The letters arrived two weeks apart, sent by two different people; each requires a response, and yet I cannot think how to reply to them. The first letter was a love story; a year ago she’d met a young man, parted as friends, wrote to each other, talked on the telephone, fell in love at a distance. This relationship, now, is the focus of her new life, the new life she had begun in the months since she last wrote to me. The second was a death story; an elderly relative of a young married friend had died a week after suffering a heart-attack—the letter describes the site of the grave, beneath an opening in the dark pine trees, beneath blue hills, under the uneven Oregon sky.
And I have no idea what to write, for I know nothing of these things, am innocent and ignorant, bland and complacent. What can I say, save only:
You, my friends, are living, while I sit safe with my books. Love, grieve, do what you will, do what you must. I would worry about you, rejoice with you, suffer vainly in my sympathy, but such actions would be but irrelevant apings of the things you truly feel, and pleased though I am to act a part, I cannot do so with you, not in serious things. Rather, let me tell you of this amusing thing or that, an overheard conversation refracting ’round your stubborn facts; let me remain as I am, here, going from room to library and back again, stopping out for coffee and chasing away the pigeons.
And waiting for your letters….
Improbable places (4)
25 February 2003, around 8.09.
Influential Books
26 February 2003, around 7.57.
Books that made an impression on me in some way or another, listed according to the age at which I read them. I could tell you what edition I read (or possessed), who recommended them (or where I found them), where I read them, what the weather was like, how and what they changed for me, and perhaps later I will do any or all of these things. For now, though, here is the list:
- Age 9 — Grimm’s Fairy Tales, unexpurgated
- Age 11 — John Steinbeck, East of Eden
- Age 12 — Homer, Odyssey and Iliad
- Age 13 — Voltaire, Candide
- Age 14 — Ambrose Bierce, The Devil’s Dictionary
- Age 15 — W.W. Horn, The Plan of St.

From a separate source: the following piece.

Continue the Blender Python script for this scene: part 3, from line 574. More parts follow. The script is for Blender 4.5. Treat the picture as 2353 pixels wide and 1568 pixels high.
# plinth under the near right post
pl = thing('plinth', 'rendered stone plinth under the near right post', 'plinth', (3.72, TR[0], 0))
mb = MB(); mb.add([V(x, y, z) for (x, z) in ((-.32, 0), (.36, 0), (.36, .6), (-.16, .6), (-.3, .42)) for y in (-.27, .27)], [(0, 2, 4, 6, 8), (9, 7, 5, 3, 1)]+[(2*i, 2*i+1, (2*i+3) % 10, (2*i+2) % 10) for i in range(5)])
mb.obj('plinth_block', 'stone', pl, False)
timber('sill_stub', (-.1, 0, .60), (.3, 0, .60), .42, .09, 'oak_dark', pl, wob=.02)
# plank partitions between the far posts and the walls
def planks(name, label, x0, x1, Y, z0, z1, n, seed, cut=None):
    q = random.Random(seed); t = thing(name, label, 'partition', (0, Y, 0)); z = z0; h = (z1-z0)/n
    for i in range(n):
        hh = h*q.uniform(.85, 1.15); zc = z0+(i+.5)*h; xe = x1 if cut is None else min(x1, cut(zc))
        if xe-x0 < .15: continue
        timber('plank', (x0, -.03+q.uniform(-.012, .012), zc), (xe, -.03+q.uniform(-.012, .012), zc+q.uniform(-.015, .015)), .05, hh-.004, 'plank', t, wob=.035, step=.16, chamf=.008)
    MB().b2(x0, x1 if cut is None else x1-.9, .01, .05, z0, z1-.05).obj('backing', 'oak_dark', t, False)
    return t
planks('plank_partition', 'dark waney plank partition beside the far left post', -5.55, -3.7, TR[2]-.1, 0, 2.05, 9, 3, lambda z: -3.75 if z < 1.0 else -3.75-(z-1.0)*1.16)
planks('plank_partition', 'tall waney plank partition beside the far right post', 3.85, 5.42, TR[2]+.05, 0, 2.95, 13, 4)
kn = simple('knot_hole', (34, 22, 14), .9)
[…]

Gall
- Age 16 — Georges Perec, A Void*; Emerson’s Essays; Byron’s Hours of Idleness
- Age 17 — Charlotte Brontë, Jane Eyre; Jane Austen, Mansfield Park
- Age 18 — Sigmund Freud, Civilization and Its Discontents; Thomas Mann, Dr Faustus; Oswald Spengler, Decline of the West*; Dostoevsky, Crime and Punishment
- Age 19 — Dickens, Bleak House; Turgenev, The Diary of a Superfluous Man
- Age 20 — Thomas Mann, The Magic Mountain; Herodotus, Histories; Virginia Woolf, The Waves; Henry James, Roderick Hudson; E.M. Forster, The Longest Journey
- Age 21 — Henry James, The Ambassadors; Anne Brontë, Agnes Grey
- Age 22 — Don DeLillo, Underworld
Incomplete Associations (Latin)
27 February 2003, around 9.32.
- The prose of Cicero is a ripened plum, the dusky purple austerity concealing a rich and summery sweetness.
- The lines of Ovid are a silver ring; of Horace, a poet’s faded crown, gone gray and dusty down the centuries. Yet Vergil’s lines are as a shepherd’s staff, for cudgeling foes or correcting friends.

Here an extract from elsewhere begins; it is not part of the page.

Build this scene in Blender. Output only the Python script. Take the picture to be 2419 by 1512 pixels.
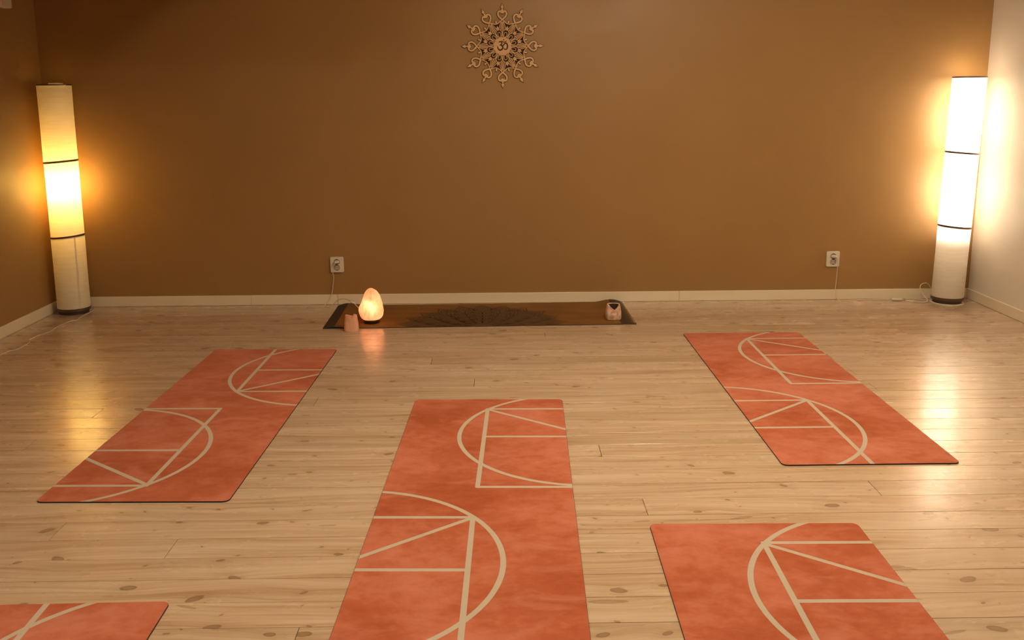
import bpy, bmesh, math, random
from mathutils import Vector, Matrix, noise
random.seed(7)
PI = math.pi
S = bpy.context.scene
C = S.collection
for o in list(bpy.data.objects):
    bpy.data.objects.remove(o)

# ------------------------------------------------------------------ camera
cam = bpy.data.objects.new('camera', bpy.data.cameras.new('camera'))
C.objects.link(cam)
cam.data.sensor_width = 36
cam.data.lens = 36 * 2180.55 / 2419
cam.data.shift_y = -(756 - 650) / 2419
cam.data.clip_start = 0.02
p_, yw, r_ = 0.194688, -0.0114985, -0.0076071
fw = Vector((-math.sin(yw) * math.cos(p_), math.cos(yw) * math.cos(p_), -math.sin(p_)))
rt = Vector((math.cos(yw), math.sin(yw), 0)); up = rt.cross(fw)
rt2 = math.cos(r_) * rt + math.sin(r_) * up
up2 = -math.sin(r_) * rt + math.cos(r_) * up
M = Matrix((rt2, up2, -fw)).transposed().to_4x4()
M.translation = (0, 0, 1.3332)
cam.matrix_world = M
S.camera = cam

# ------------------------------------------------------------------ light and exposure
S.view_settings.view_transform = 'Standard'
S.view_settings.look = 'None'
S.view_settings.gamma = 1
S.view_settings.use_curve_mapping = False
S.view_settings.exposure = 0.0
S.cycles.max_bounces = 6; S.cycles.diffuse_bounces = 3; S.cycles.glossy_bounces = 2; S.cycles.transmission_bounces = 4
W = bpy.data.worlds.new('world'); S.world = W; W.use_nodes = True
W.node_tree.nodes['Background'].inputs[0].default_value = (0.9, 0.6, 0.35, 1)
W.node_tree.nodes['Background'].inputs[1].default_value = 0.05

WARM = (1.0, 0.86, 0.59)
KEY_POS = (0.9, 3.0, 2.33)
def point(name, loc, power, col, rad):
    l = bpy.data.lights.new(name, 'POINT'); l.energy = power; l.color = col; l.shadow_soft_size = rad
    o = bpy.data.objects.new(name, l); o.location = loc; C.objects.link(o); return o
def area(name, loc, rot, sx, sy, power, col):
    l = bpy.data.lights.new(name, 'AREA'); l.shape = 'RECTANGLE'; l.size = sx; l.size_y = sy; l.energy = power; l.color = col
    o = bpy.data.objects.new(name, l); o.location = loc; o.rotation_euler = rot; C.objects.link(o); return o
point('ceiling_light', KEY_POS, 58, WARM, 0.06)
area('soft_fill_light', (0.9, 3.7, 2.40), (0, 0, 0), 2.6, 0.8, 27, WARM)  # unseen soft fill added to lift the far part of the room
area('rear_fill_light', (-1.1, 0.9, 2.38), (0, 0, 0), 2.0, 0.8, 36, WARM)  # unseen fill, set to brighten the near left floor
BULB_LEFT, BULB_RIGHT, BULB_SALT = 420.0, 2300.0, 34.0

# ------------------------------------------------------------------ helpers
def hexc(r, g, b):
    f = lambda c: (c / 255 / 12.92) if c / 255 <= 0.04045 else ((c / 255 + 0.055) / 1.055) ** 2.4
    return (f(r), f(g), f(b), 1)

class MB:
    def __init__(s): s.bm = bmesh.new()
    def face(s, vs):
        try: return s.bm.faces.new(vs)
        except ValueError: return None
    def box(s, x0, x1, y0, y1, z0, z1):
        v = [s.bm.verts.new((x, y, z)) for z in (z0, z1) for y in (y0, y1) for x in (x0, x1)]
        for f in ((0, 2, 3, 1), (4, 5, 7, 6), (0, 1, 5, 4), (2, 6, 7, 3), (0, 4, 6, 2), (1, 3, 7, 5)):
            s.face([v[i] for i in f])
    def lathe(s, prof, seg=48, cap0=False, cap1=False, c=(0, 0), fn=None):
        rings = []
        for (r, z) in prof:
            ring = []
            for k in range(seg):
                a = 2 * PI * k / seg
                p = Vector((c[0] + r * math.cos(a), c[1] + r * math.sin(a), z))
                if fn: p = fn(p, a)
                ring.append(s.bm.verts.new(p))
            rings.append(ring)
        for i in range(len(rings) - 1):
            for k in range(seg):
                s.face([rings[i][k], rings[i][(k + 1) % seg], rings[i + 1][(k + 1) % seg], rings[i + 1][k]])
        if cap0: s.face(rings[0][::-1])
        if cap1: s.face(rings[-1])
    def tube(s, pts, r, n=8, sub=5):
        pts = [Vector(p) for p in pts]
        P = []
        q = [pts[0] * 2 - pts[1]] + pts + [pts[-1] * 2 - pts[-2]]
        for i in range(1, len(q) - 2):
            for k in range(sub):
                t = k / sub
                a, b, c_, d = q[i - 1], q[i], q[i + 1], q[i + 2]
                P.append(0.5 * ((2 * b) + (c_ - a) * t + (2 * a - 5 * b + 4 * c_ - d) * t * t + (3 * b - a - 3 * c_ + d) * t ** 3))
        P.append(pts[-1])
        rings = []
        prev = None
        for i, p in enumerate(P):
            d = (P[min(i + 1, len(P) - 1)] - P[max(i - 1, 0)]).normalized()
            if prev is None:
                prev = d.orthogonal().normalized()
            prev = (prev - d * prev.dot(d)).normalized()
            b = d.cross(prev)
            rings.append([s.bm.verts.new(p + r * (math.cos(2 * PI * k / n) * prev + math.sin(2 * PI * k / n) * b)) for k in range(n)])
        for i in range(len(rings) - 1):
            for k in range(n):
                s.face([rings[i][k], rings[i][(k + 1) % n], rings[i + 1][(k + 1) % n], rings[i + 1][k]])
        s.face(rings[0][::-1]); s.face(rings[-1])
    def poly(s, pts, z0, z1, f=lambda x, y, z: (x, y, z)):
        a = [s.bm.verts.new(f(x, y, z0)) for x, y in pts]
        b = [s.bm.verts.new(f(x, y, z1)) for x, y in pts]
        s.face(a[::-1]); s.face(b)
        n = len(pts)
        for i in range(n):
            s.face([a[i], a[(i + 1) % n], b[(i + 1) % n], b[i]])
    def ribbon(s, pts, w, z0, z1, closed=False, f=lambda x, y, z: (x, y, z), flat=False):
        n = len(pts)
        ws = w if isinstance(w, (list, tuple)) else [w] * n
        L = []
        for i, (x, y) in enumerate(pts):
            if closed: a, b = pts[(i - 1) % n], pts[(i + 1) % n]
            else: a, b = pts[max(i - 1, 0)], pts[min(i + 1, n - 1)]
            dx, dy = b[0] - a[0], b[1] - a[1]; l = math.hypot(dx, dy) or 1
            nx, ny = -dy / l * ws[i] / 2, dx / l * ws[i] / 2
            if flat:
                L.append([s.bm.verts.new(f(x + nx, y + ny, z1)), s.bm.verts.new(f(x - nx, y - ny, z1))])
            else:
                L.append([s.bm.verts.new(f(x + nx, y + ny, z0)), s.bm.verts.new(f(x - nx, y - ny, z0)),
                          s.bm.verts.new(f(x - nx, y - ny, z1)), s.bm.verts.new(f(x + nx, y + ny, z1))])
        m = n if closed else n - 1
        for i in range(m):
            A, B = L[i], L[(i + 1) % n]
            if flat: s.face([A[0], A[1], B[1], B[0]])
            else:
                for k in range(4): s.face([A[k], A[(k + 1) % 4], B[(k + 1) % 4], B[k]])
        if not closed and not flat:
            s.face(L[0]); s.face(L[-1][::-1])
    def build(s, name, mat, parent=None, smooth=False, bevel=0, seg=2, angle=None):
        bmesh.ops.recalc_face_normals(s.bm, faces=s.bm.faces)
        me = bpy.data.meshes.new(name); s.bm.to_mesh(me); s.bm.free()
        if mat: me.materials.append(mat)
        if smooth:
            for p in me.polygons: p.use_smooth = True
            if angle is not None and hasattr(me, 'set_sharp_from_angle'): me.set_sharp_from_angle(angle=angle)
        o = bpy.data.objects.new(name, me); C.objects.link(o)
        if parent: o.parent = parent
        if bevel:
            b = o.modifiers.new('bevel', 'BEVEL'); b.width = bevel; b.segments = seg; b.limit_method = 'ANGLE'
        return o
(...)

- The works of Sallust are harsh and unappealing as blood-spattered gravel on a winter’s day, and yet, like Plato’s Leontius,1 we cannot help but look again.

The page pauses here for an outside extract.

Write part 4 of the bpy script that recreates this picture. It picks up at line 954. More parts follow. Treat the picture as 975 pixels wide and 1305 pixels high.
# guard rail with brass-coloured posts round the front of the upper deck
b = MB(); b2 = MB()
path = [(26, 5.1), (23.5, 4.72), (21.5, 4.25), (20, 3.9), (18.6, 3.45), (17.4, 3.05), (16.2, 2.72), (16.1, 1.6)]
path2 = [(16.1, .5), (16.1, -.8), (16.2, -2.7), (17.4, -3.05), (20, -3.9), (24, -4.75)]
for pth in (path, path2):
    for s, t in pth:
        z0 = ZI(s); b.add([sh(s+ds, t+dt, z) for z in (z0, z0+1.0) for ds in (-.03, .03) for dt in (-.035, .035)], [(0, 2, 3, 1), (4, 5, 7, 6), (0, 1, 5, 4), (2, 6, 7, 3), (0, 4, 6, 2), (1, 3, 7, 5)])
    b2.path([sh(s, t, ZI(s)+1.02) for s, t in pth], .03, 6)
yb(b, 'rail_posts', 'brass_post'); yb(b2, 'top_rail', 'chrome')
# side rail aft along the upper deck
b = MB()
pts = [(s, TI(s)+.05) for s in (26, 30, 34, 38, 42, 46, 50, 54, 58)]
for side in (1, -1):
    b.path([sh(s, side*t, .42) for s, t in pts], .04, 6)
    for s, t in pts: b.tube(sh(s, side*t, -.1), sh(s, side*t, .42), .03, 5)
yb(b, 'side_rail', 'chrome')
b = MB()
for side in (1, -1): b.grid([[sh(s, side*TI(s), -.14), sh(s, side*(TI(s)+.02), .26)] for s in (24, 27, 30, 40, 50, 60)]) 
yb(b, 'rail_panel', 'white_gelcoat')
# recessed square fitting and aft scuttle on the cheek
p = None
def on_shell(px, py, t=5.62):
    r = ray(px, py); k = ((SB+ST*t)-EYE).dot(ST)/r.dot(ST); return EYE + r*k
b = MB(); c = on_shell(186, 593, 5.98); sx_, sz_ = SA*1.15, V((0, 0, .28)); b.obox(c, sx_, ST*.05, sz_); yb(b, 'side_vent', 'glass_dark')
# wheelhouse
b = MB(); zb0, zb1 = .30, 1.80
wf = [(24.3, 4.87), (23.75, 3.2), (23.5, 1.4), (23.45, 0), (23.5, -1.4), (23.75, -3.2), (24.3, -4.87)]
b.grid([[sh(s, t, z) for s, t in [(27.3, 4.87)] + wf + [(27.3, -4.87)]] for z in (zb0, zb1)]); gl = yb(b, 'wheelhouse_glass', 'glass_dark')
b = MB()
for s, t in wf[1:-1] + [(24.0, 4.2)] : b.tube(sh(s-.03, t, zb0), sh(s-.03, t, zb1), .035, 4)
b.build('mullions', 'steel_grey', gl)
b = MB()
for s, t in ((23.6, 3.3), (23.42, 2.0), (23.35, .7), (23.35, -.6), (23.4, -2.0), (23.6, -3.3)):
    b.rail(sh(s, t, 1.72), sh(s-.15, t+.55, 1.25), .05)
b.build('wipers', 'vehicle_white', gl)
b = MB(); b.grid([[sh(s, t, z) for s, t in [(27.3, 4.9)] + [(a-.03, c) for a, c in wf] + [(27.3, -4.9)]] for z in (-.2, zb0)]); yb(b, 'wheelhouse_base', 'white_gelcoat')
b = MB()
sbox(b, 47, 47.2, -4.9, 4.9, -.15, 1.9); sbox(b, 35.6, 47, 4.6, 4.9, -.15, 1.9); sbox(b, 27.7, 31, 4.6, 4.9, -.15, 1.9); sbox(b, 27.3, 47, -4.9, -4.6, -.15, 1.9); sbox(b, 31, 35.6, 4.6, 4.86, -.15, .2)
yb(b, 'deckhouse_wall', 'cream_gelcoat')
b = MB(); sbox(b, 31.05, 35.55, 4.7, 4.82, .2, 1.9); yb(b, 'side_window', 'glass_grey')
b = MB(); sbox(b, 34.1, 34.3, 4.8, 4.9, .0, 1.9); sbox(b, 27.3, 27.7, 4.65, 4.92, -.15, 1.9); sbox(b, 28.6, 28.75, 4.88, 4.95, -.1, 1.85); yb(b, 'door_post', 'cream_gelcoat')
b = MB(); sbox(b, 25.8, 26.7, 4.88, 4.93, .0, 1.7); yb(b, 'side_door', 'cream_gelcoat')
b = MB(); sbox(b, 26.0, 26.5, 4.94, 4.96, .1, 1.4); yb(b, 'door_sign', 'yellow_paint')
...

- The satires of Juvenal are a crowded block, all ochre colored, with kicked dogs yowling and the squall of children underfoot, the smell of refuse rising from the gutters—or better yet, a drought-bare vine, strangled and withering.
- Seneca the younger’s multifarious, rising now desperate green in letters, penning then the bilious motley Apocolocyntosis, then dashing burgundy through Medea, before settling white and grey in sanctimonious sententiae, the colors swirling as down a drain in some unknown painter’s studio.
It’s Academic
28 February 2003, around 9.33.
And, unrelated:
‘They’re hopelessly vulgar,’ said Mrs. Costello. ‘Whether or no being hopelessly vulgar is being ‘bad’ is a question for the metaphysicians. They’re bad enough to blush for, at any rate; and for this short life that’s quite enough.’